I watched some of ‘The Human Centipede 2’ this weekend simply because of the BBFC’s daft decision to ban it. I imagine that I’m not alone and curiously, Google has reinstated that sense of old video store lawlessness again. Despite the film’s clever conceit, playing up to the allegations of moral rot from the first installment and getting all postmodern with it, the sweaty torture scene and scatological gross outs had me giving up after an hour. I don’t feel especially corrupted though. But that ban gave it an illicit feel that had me nervous from the start as to what lay ahead – the same way that those old VHS and Betamax horrors promised hell on earth to the point where just hitting play felt like the point of no return.

Of course, 98% of the time (the other two percent is mostly Lucio Fulci films and anything with Tom Savini on makeup), they delivered cheap, ponderous sights with periodic blasts of gore, yet the weird synthesised soundtracks and doomy film stocks gave them an effortlessness sense of dread that’s lost in the internet age. We get the dull lost tape documentary look or the stationary paranormal investigation video, the self-referential slashers and the CGI vampires. Then there’s the attempts to channel the early 1980s look and feel minus the menace.

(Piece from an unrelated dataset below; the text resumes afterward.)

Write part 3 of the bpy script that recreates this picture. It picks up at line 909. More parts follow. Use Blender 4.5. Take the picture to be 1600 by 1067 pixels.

Thank god that remakes are flopping this year though. ‘Hellraiser: Revelations’ is a whole new depth plumbed — even the Cenobites wouldn’t go down to those hellish depths and this was such a bad film that even the fictional Alan Smithee wouldn’t have wanted his name on it (though he got it on the not-nearly-as-awful, ‘Hellraiser: Bloodline’) as proof that something’s gone horribly wrong. This witching season I’m appreciating the more accomplished horrors of the last decade — Frank Darabont’s fearless and peerless ‘The Mist,’ Alexandre Aja’s ‘The Hills Have Eyes’ remake and foreign language masterpieces like Guillermo del Toro’s ‘Devil’s Backbone,’ Alexandre Bustillo and Julieno Maury’s nightmarish ‘Inside’ and Muguel Angel Vivas’s ‘Kidnapped.’ Each is a lean, mean machine in the scare (and more often than not, the bloodshed) department with phenomenal technical ability too.

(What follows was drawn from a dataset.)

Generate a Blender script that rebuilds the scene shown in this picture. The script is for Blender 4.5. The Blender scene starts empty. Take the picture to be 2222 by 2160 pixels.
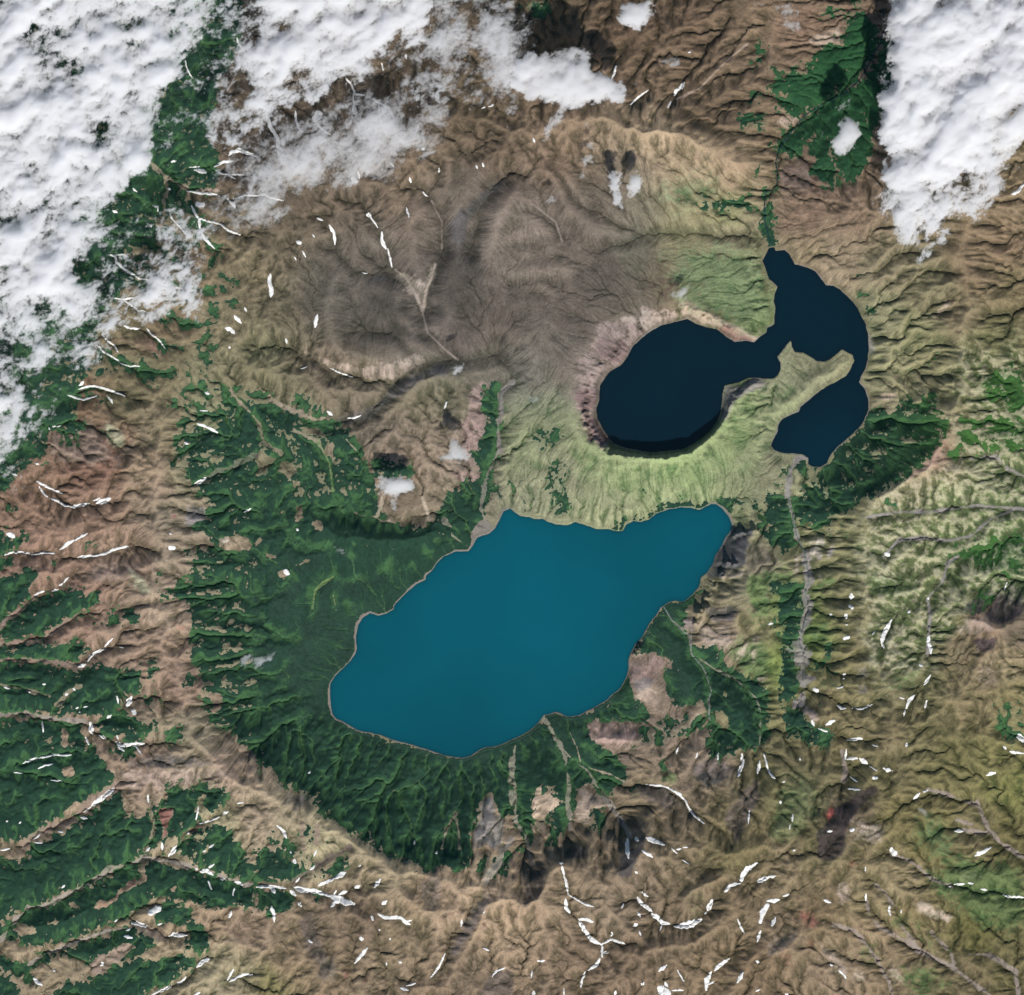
import bpy, math, time
# ---------------------------------------------------------------- camera, sky, sun, exposure
sc_ = bpy.context.scene; C_ = sc_.collection
cam = bpy.data.cameras.new("camera"); cam_o = bpy.data.objects.new("camera", cam); C_.objects.link(cam_o)
CAM_H = 6000.0
cam_o.location = (0, 0, CAM_H); cam_o.rotation_euler = (0, 0, 0)
cam.sensor_fit = 'HORIZONTAL'; cam.angle = 2*math.atan(111.1/(CAM_H-4.0)); cam.clip_start = 10; cam.clip_end = 60000
sc_.camera = cam_o
SUN_EL, SUN_DX, SUN_DY = 47.0, .22, -.975                        # elevation; ground direction towards the sun
world = bpy.data.worlds.new("World"); sc_.world = world; world.use_nodes = True
nt = world.node_tree; bgn = nt.nodes["Background"]; sky = nt.nodes.new("ShaderNodeTexSky"); sky.sky_type = 'NISHITA'; sky.sun_disc = False
sky.sun_elevation = math.radians(SUN_EL); sky.sun_rotation = math.atan2(SUN_DX, SUN_DY); sky.altitude = 1000
nt.links.new(sky.outputs[0], bgn.inputs[0]); bgn.inputs[1].default_value = 0.068
sun = bpy.data.lights.new("sun", 'SUN'); sun.energy = 4.2; sun.angle = math.radians(.53); sun.color = (1, .965, .91)
sun_o = bpy.data.objects.new("sun", sun); C_.objects.link(sun_o)
ce, se = math.cos(math.radians(SUN_EL)), math.sin(math.radians(SUN_EL))
from mathutils import Vector
sun_o.rotation_euler = Vector((SUN_DX*ce, SUN_DY*ce, se)).to_track_quat('Z', 'Y').to_euler(); sun_o.location = (40, -200, 250)
sc_.view_settings.view_transform = 'Standard'; sc_.view_settings.look = 'None'; sc_.view_settings.exposure = 0.14; sc_.view_settings.gamma = 1
cy = sc_.cycles; cy.use_denoising = True; cy.max_bounces = 18; cy.volume_bounces = 16; cy.diffuse_bounces = 2; cy.glossy_bounces = 2; cy.transparent_max_bounces = 24; cy.sample_clamp_indirect = 6
_tt = time.time()
# ---------------------------------------------------------------- survey data
# Survey sheets: the ground was mapped on a 4 x 4 set of map sheets (c, r); T() turns sheet
# millimetres into ground coordinates (1 unit = 5.4 m, y southwards), O() does it for the key sheet.
TX = (0.0, 556.0, 1112.0, 1666.0); TY = (0.0, 540.0, 1080.0, 1620.0); TS = 556.0/1959.0
def T(c, r, s):
    v = [float(q) for q in s.replace(',', ' ').split()]
    return [(TX[c]+v[i]*TS, TY[r]+v[i+1]*TS) for i in range(0, len(v), 2)]
def O(s):
    v = [float(q) for q in s.replace(',', ' ').split()]
    return [(v[i]*1.1343, v[i+1]*1.1343) for i in range(0, len(v), 2)]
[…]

In the pre-cert world, the booming home video market put pound signs in the eyes of a generation of aspiring distributors. Before the film even began, the company identities would indicate that you were a long way from the big studios. Some British companies seemed based as part of grocery store chains, some were based in glamorous places like Dorset and others were European or Stateside operations. Some were set up just to feed the nation’s porn habit and some would focus on sports. Some would go on to be more famous than others- Vestron and the notorious VIPCO were bigger than the likes of Cyclo, Intermovie, Scorpio, Wizard and many more who’d welcome you to the show. But the identities were often non-static, with animation that made Dire Straits’s ‘Money For Nothing’ promo look like a Pixar production by comparison.

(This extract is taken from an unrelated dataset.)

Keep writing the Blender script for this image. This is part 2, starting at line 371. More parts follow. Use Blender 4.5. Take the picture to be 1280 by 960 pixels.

Some titles would be written with a Pepysian style disembodied hand while others would throw in a word like “Distinction” to look classy. They were an eclectic bunch that reek of Portakabins and industrial estates, but they really tried with their fonts and graphics, despite obvious limitations. Even if they were pirated, their name still spread. If I ever had a brand, this would make up much of an inaugural moodboard. It’s good to see that the first season of Sk8thing, Toby Feltwell and Hishi’s C.E. line went back to VHS Argento (primarily ‘Suspiria’) for the imagery, before the brand goes off in a completely different direction to shake off any sense of nostalgia.